◆ **Stored data**:
_ _ _

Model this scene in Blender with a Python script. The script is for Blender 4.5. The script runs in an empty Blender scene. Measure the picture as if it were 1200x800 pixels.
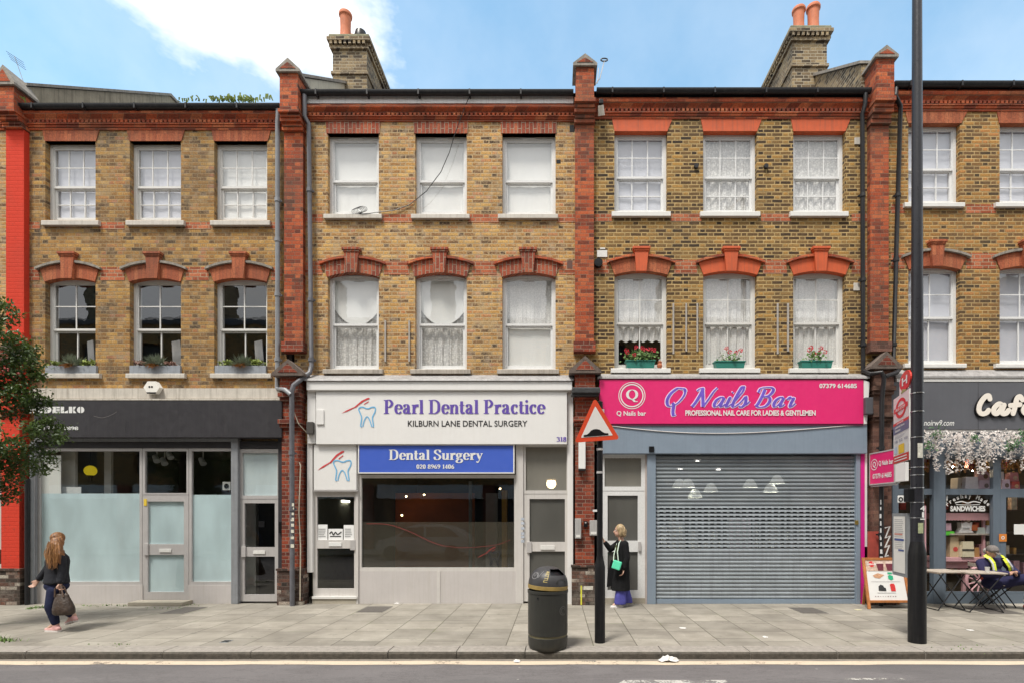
import bpy, bmesh, math, random
from mathutils import Vector, Matrix
random.seed(7)
R = math.radians
scene = bpy.context.scene
COL = scene.collection

# ------------------------------------------------------------------ camera, sky, sun, exposure
CAMY, CAMH, FPX = -10.56, 1.80, 610.0
cam_d = bpy.data.cameras.new('camera'); cam = bpy.data.objects.new('camera', cam_d); COL.objects.link(cam)
cam.location = (0, CAMY, CAMH); cam.rotation_euler = (R(90), 0, 0)
cam_d.sensor_fit = 'HORIZONTAL'; cam_d.sensor_width = 36; cam_d.lens = FPX/1200*36
cam_d.shift_x = -51/1200; cam_d.shift_y = 202/1200
cam_d.clip_start = 0.05; cam_d.clip_end = 3000
scene.camera = cam
scene.view_settings.view_transform = 'Standard'; scene.view_settings.look = 'None'
scene.view_settings.gamma = 1; scene.view_settings.use_curve_mapping = False
scene.view_settings.exposure = 0.97
SUN_EL, SUN_AZ = 63, 214          # azimuth: compass from +Y clockwise; the sun stands behind the camera
world = bpy.data.worlds.new('World'); scene.world = world; world.use_nodes = True

sun_d = bpy.data.lights.new('sun', 'SUN'); sun_d.energy = 2.4; sun_d.angle = R(14); sun_d.color = (1.0, .955, .88)
sun = bpy.data.objects.new('sun', sun_d); COL.objects.link(sun)
sd = Vector((math.sin(R(SUN_AZ))*math.cos(R(SUN_EL)), math.cos(R(SUN_AZ))*math.cos(R(SUN_EL)), math.sin(R(SUN_EL))))
sun.rotation_euler = sd.to_track_quat('Z', 'Y').to_euler(); sun.location = (-4, -12, 20)

class NT:
    """small helper round a node tree"""
    def __init__(s, nt): s.nt = nt; s.n = nt.nodes; s.l = nt.links
    def node(s, t, **kw):
        n = s.n.new(t)
        for k, v in kw.items(): setattr(n, k, v)
        return n
    def put(s, sock, v):
        if v is None: return
        if hasattr(v, 'is_linked'): s.l.new(v, sock)
        else: sock.default_value = v
    def m(s, op, a, b=None, c=None, clamp=False):
        n = s.node('ShaderNodeMath', operation=op, use_clamp=clamp)
        s.put(n.inputs[0], a); s.put(n.inputs[1], b); s.put(n.inputs[2], c); return n.outputs[0]
    def rng(s, v, a, b, c=0.0, d=1.0, smooth=False):
        n = s.node('ShaderNodeMapRange', interpolation_type='SMOOTHSTEP' if smooth else 'LINEAR')
        for i, q in enumerate((v, a, b, c, d)): s.put(n.inputs[i], q)
        return n.outputs[0]
    def comb(s, x, y, z):
        n = s.node('ShaderNodeCombineXYZ'); s.put(n.inputs[0], x); s.put(n.inputs[1], y); s.put(n.inputs[2], z); return n.outputs[0]
    def sep(s, v):
        n = s.node('ShaderNodeSeparateXYZ'); s.put(n.inputs[0], v); return n.outputs
    def noise(s, vec, scale, detail=3, rough=.55, col=False):
        n = s.node('ShaderNodeTexNoise'); s.put(n.inputs['Vector'], vec); n.inputs['Scale'].default_value = scale
        n.inputs['Detail'].default_value = detail; n.inputs['Roughness'].default_value = rough
        return n.outputs['Color' if col else 'Fac']
    def mix(s, f, a, b, mode='MIX'):
        n = s.node('ShaderNodeMix', data_type='RGBA', blend_type=mode)
        s.put(n.inputs[0], f); s.put(n.inputs[6], c4(a)); s.put(n.inputs[7], c4(b)); return n.outputs[2]
    def ramp(s, f, stops, const=False):
        n = s.node('ShaderNodeValToRGB'); e = n.color_ramp.elements
        n.color_ramp.interpolation = 'CONSTANT' if const else 'LINEAR'
        while len(e) > 1: e.remove(e[-1])
        e[0].position = stops[0][0]; e[0].color = c4(stops[0][1])
        for p, c in stops[1:]:
            q = e.new(p); q.color = c4(c)
        s.put(n.inputs[0], f); return n.outputs[0]
    def vmul(s, v, k):
        n = s.node('ShaderNodeVectorMath', operation='MULTIPLY'); s.put(n.inputs[0], v); n.inputs[1].default_value = k; return n.outputs[0]
def c4(c):
    if hasattr(c, 'is_linked'): return c
    return (c[0], c[1], c[2], 1.0)

# sky: blue gap above the terrace, unseen white cloud added over the street and behind the camera for neutral light
t = NT(world.node_tree); t.n.clear()
sky = t.node('ShaderNodeTexSky'); sky.sky_type = 'NISHITA'; sky.sun_disc = False
sky.sun_elevation = R(SUN_EL); sky.sun_rotation = R(SUN_AZ); sky.air_density = 1.0; sky.dust_density = 0.8; sky.ozone_density = 0.6
co = t.node('ShaderNodeTexCoord').outputs['Generated']
dx, dy, dz = t.sep(co)
dyp = t.m('MAXIMUM', dy, 0.02)
u = t.m('DIVIDE', dx, dyp); v = t.m('DIVIDE', dz, dyp)
n1 = t.noise(co, 3.4, 6, .58); n2 = t.noise(t.vmul(co, (1, 1, 2.2)), 9.0, 5, .6)
nn = t.m('ADD', t.m('MULTIPLY', t.m('SUBTRACT', n1, .5), 1.25), t.m('MULTIPLY', t.m('SUBTRACT', n2, .5), .8))
# the big white cloud up on the left
eu = t.m('DIVIDE', t.m('SUBTRACT', u, -.62), .32); ev = t.m('DIVIDE', t.m('SUBTRACT', v, 1.02), .21)
sl = t.m('ADD', ev, t.m('MULTIPLY', eu, .55))
dist = t.m('SQRT', t.m('ADD', t.m('MULTIPLY', eu, eu), t.m('MULTIPLY', sl, sl)))
c1 = t.rng(t.m('ADD', dist, nn), 1.16, .62, 0, 1, True)
c1 = t.m('MULTIPLY', c1, t.m('GREATER_THAN', dy, .03))
back = t.rng(t.m('ADD', dy, t.m('MULTIPLY', nn, .35)), .36, .10, 0, 1, True)
thin = t.m('MULTIPLY', t.rng(dz, .15, .75, .40, .12), t.rng(n1, .35, .65, .6, 1.5))
mask = t.m('MAXIMUM', t.m('MAXIMUM', c1, back), thin)
bg1 = t.node('ShaderNodeBackground'); t.put(bg1.inputs[0], t.mix(1.0, sky.outputs[0], (.66, 1.06, 1.02), 'MULTIPLY')); bg1.inputs[1].default_value = 0.15
bg2 = t.node('ShaderNodeBackground'); bg2.inputs[1].default_value = 0.74
t.put(bg2.inputs[0], t.mix(t.rng(n2, .3, .7), (.94, .965, 1.0), (1.0, .99, .97)))
mx = t.node('ShaderNodeMixShader'); t.put(mx.inputs[0], mask); t.l.new(bg1.outputs[0], mx.inputs[1]); t.l.new(bg2.outputs[0], mx.inputs[2])
t.l.new(mx.outputs[0], t.node('ShaderNodeOutputWorld').inputs[0])

# ------------------------------------------------------------------ measuring: photo pixels on a known plane -> metres
K0 = -CAMY/FPX
def X(px, y=0.0): return (px-651)*(y-CAMY)/FPX
def Z(py, y=0.0): return CAMH-(py-602)*(y-CAMY)/FPX
def YG(py): return CAMY+FPX*CAMH/(py-602)     # depth of a ground point

# ------------------------------------------------------------------ materials
MATS = {}
def new_mat(name):
    m = bpy.data.materials.new(name); m.use_nodes = True; t = NT(m.node_tree); t.n.clear()
    out = t.node('ShaderNodeOutputMaterial'); b = t.node('ShaderNodeBsdfPrincipled'); t.l.new(b.outputs[0], out.inputs[0])
    return m, t, b, out
def position(t): return t.node('ShaderNodeNewGeometry').outputs['Position']
def objco(t): return t.node('ShaderNodeTexCoord').outputs['Object']
def plain(name, col, rough=.55, var=.12, scale=6.0, metal=0.0, bump=0.0, bscale=60, streak=0.0, spec=.5, grime=None, emit=0):
    """painted or raw surface: base colour with soft mottling, optional rain streaks, grime and fine bump"""
    if name in MATS: return MATS[name]
    m, t, b, out = new_mat(name); p = objco(t)
    n = t.noise(p, scale, 5, .6); nf = t.noise(p, scale*7, 3, .6)
    f = t.m('ADD', t.m('MULTIPLY', n, .7), t.m('MULTIPLY', nf, .3))
    c = t.mix(t.rng(f, .3, .7), [q*(1-var) for q in col], [min(1, q*(1+var)) for q in col])
    if streak:
        st = t.noise(t.vmul(p, (22, 22, .9)), 1.0, 4, .65)
        c = t.mix(t.m('MULTIPLY', t.rng(st, .48, .72), streak), c, grime or [q*.45 for q in col])
    t.put(b.inputs['Base Color'], c)
    t.put(b.inputs['Roughness'], t.rng(nf, .3, .7, max(.03, rough-.08), min(1, rough+.08)))
    b.inputs['Metallic'].default_value = metal; b.inputs['Specular IOR Level'].default_value = spec
    if bump:
        bn = t.node('ShaderNodeBump'); bn.inputs['Strength'].default_value = bump; bn.inputs['Distance'].default_value = .01
        t.put(bn.inputs['Height'], t.noise(p, bscale, 4, .6)); t.l.new(bn.outputs[0], b.inputs['Normal'])
    if emit:
        b.inputs['Emission Color'].default_value = c4(col); b.inputs['Emission Strength'].default_value = emit
    MATS[name] = m; return m
def brick(name, stops, mortar, w=.225, h=.075, joint=.011, bond='flemish', soot=.35, wash=0.0, vary=.38, bump=.5, seed=0, upright=False, paint=None, patch=None, ragged=.008):
    """brickwork in world metres: every brick gets its own colour out of the ramp"""
    if name in MATS: return MATS[name]
    if 'stock brick' in name: warm = lambda c: (c[0]*1.07, c[1]*.965, c[2]*.80); stops = [(q, warm(c)) for q, c in stops]; mortar = warm(mortar); patch = warm(patch) if patch else None
    m, t, b, out = new_mat(name); p = position(t)
    px, py, pz = t.sep(p)
    wob = t.noise(p, 9, 2, .5, col=True); wx, wy, wz = t.sep(wob)
    xx = t.m('ADD', t.m('ADD', px, py), t.m('MULTIPLY', t.m('SUBTRACT', wx, .5), .012))
    zz = t.m('ADD', pz, t.m('MULTIPLY', t.m('SUBTRACT', wz, .5), .010))
    if upright: xx, zz = zz, xx
    row = t.m('FLOOR', t.m('DIVIDE', zz, h)); zf = t.m('FRACT', t.m('DIVIDE', zz, h))
    per = w*1.5 if bond == 'flemish' else w
    uu = t.m('ADD', t.m('DIVIDE', xx, per), t.m('MULTIPLY', t.m('FLOORED_MODULO', row, 2.0), .5))
    k = t.m('FLOOR', uu); f = t.m('FRACT', uu)
    d = t.m('MINIMUM', f, t.m('SUBTRACT', 1.0, f)); idn = k
    if bond == 'flemish':
        d = t.m('MINIMUM', d, t.m('ABSOLUTE', t.m('SUBTRACT', f, .6667)))
        idn = t.m('ADD', t.m('MULTIPLY', k, 2.0), t.m('GREATER_THAN', f, .6667))
    dz_ = t.m('MULTIPLY', t.m('MINIMUM', zf, t.m('SUBTRACT', 1.0, zf)), h)
    dm = t.m('MINIMUM', t.m('MULTIPLY', d, per), dz_)
    edge = t.noise(p, 55, 3, .65)
    dm = t.m('ADD', dm, t.m('MULTIPLY', t.m('SUBTRACT', edge, .5), ragged))
    mask = t.rng(dm, joint*.36, joint*.72, 0, 1, True)
    wn = t.node('ShaderNodeTexWhiteNoise', noise_dimensions='3D'); t.put(wn.inputs['Vector'], t.comb(idn, row, float(seed)))
    big = t.noise(p, .9, 4, .6); mid = t.noise(p, 5.5, 5, .62); fine = t.noise(p, 45, 4, .65)
    sel = t.m('ADD', wn.outputs['Value'], t.m('MULTIPLY', t.m('SUBTRACT', mid, .5), .5), clamp=True)
    c = t.ramp(sel, stops)
    c = t.mix(t.rng(fine, .3, .7), t.mix(1.0, c, (1-vary,)*3, 'MULTIPLY'), t.mix(1.0, c, (1+vary,)*3, 'MULTIPLY'))
    mo = t.mix(t.rng(mid, .35, .65), mortar, [q*.62 for q in mortar])
    if paint: mo = t.mix(.85, mo, paint); c = t.mix(.92, c, paint)
    if patch:
        pm = t.rng(t.noise(p, 1.7, 5, .65), .56, .66); c = t.mix(t.m('MULTIPLY', pm, .55), c, patch); mask = t.m('MULTIPLY', mask, t.rng(pm, 0, 1, 1, .55))
    c = t.mix(mask, mo, c)
    dirt = t.rng(big, .42, .72, 0, soot, True)
    stn = t.noise(t.vmul(p, (3.5, 3.5, .7)), 1.0, 5, .65)
    dirt = t.m('MAXIMUM', dirt, t.rng(stn, .54, .74, 0, min(.85, soot*1.5), True))
    sp = t.noise(p, 17, 3, .6); dirt = t.m('MAXIMUM', dirt, t.rng(sp, .60, .74, 0, .38, True))
    c = t.mix(dirt, c, (.075, .06, .045))
    if wash:
        sm = t.noise(p, 26, 4, .7); c = t.mix(t.m('MULTIPLY', t.rng(sm, .50, .66), wash*1.6), c, mortar); c = t.mix(t.m('MULTIPLY', t.rng(mid, .5, .75), wash), c, (.55, .48, .37))
    t.put(b.inputs['Base Color'], c); b.inputs['Roughness'].default_value = .88; b.inputs['Specular IOR Level'].default_value = .25
    bn = t.node('ShaderNodeBump'); bn.inputs['Strength'].default_value = bump; bn.inputs['Distance'].default_value = .009
    t.put(bn.inputs['Height'], t.m('ADD', mask, t.m('MULTIPLY', fine, .5))); t.l.new(bn.outputs[0], b.inputs['Normal'])
    MATS[name] = m; return m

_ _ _

◆ **Instructions for the task**:
Restate, line by line and word for word, everything from the top of the material through the line that contains "sun.rotation_euler = sd.to_track_quat('Z', 'Y').to_euler();". Leave pictures out.

◆ **Reply to the exercise**:
Model this scene in Blender with a Python script. The script is for Blender 4.5. The script runs in an empty Blender scene. Measure the picture as if it were 1200x800 pixels.
import bpy, bmesh, math, random
from mathutils import Vector, Matrix
random.seed(7)
R = math.radians
scene = bpy.context.scene
COL = scene.collection

# ------------------------------------------------------------------ camera, sky, sun, exposure
CAMY, CAMH, FPX = -10.56, 1.80, 610.0
cam_d = bpy.data.cameras.new('camera'); cam = bpy.data.objects.new('camera', cam_d); COL.objects.link(cam)
cam.location = (0, CAMY, CAMH); cam.rotation_euler = (R(90), 0, 0)
cam_d.sensor_fit = 'HORIZONTAL'; cam_d.sensor_width = 36; cam_d.lens = FPX/1200*36
cam_d.shift_x = -51/1200; cam_d.shift_y = 202/1200
cam_d.clip_start = 0.05; cam_d.clip_end = 3000
scene.camera = cam
scene.view_settings.view_transform = 'Standard'; scene.view_settings.look = 'None'
scene.view_settings.gamma = 1; scene.view_settings.use_curve_mapping = False
scene.view_settings.exposure = 0.97
SUN_EL, SUN_AZ = 63, 214          # azimuth: compass from +Y clockwise; the sun stands behind the camera
world = bpy.data.worlds.new('World'); scene.world = world; world.use_nodes = True

sun_d = bpy.data.lights.new('sun', 'SUN'); sun_d.energy = 2.4; sun_d.angle = R(14); sun_d.color = (1.0, .955, .88)
sun = bpy.data.objects.new('sun', sun_d); COL.objects.link(sun)
sd = Vector((math.sin(R(SUN_AZ))*math.cos(R(SUN_EL)), math.cos(R(SUN_AZ))*math.cos(R(SUN_EL)), math.sin(R(SUN_EL))))
sun.rotation_euler = sd.to_track_quat('Z', 'Y').to_euler(); sun.location = (-4, -12, 20)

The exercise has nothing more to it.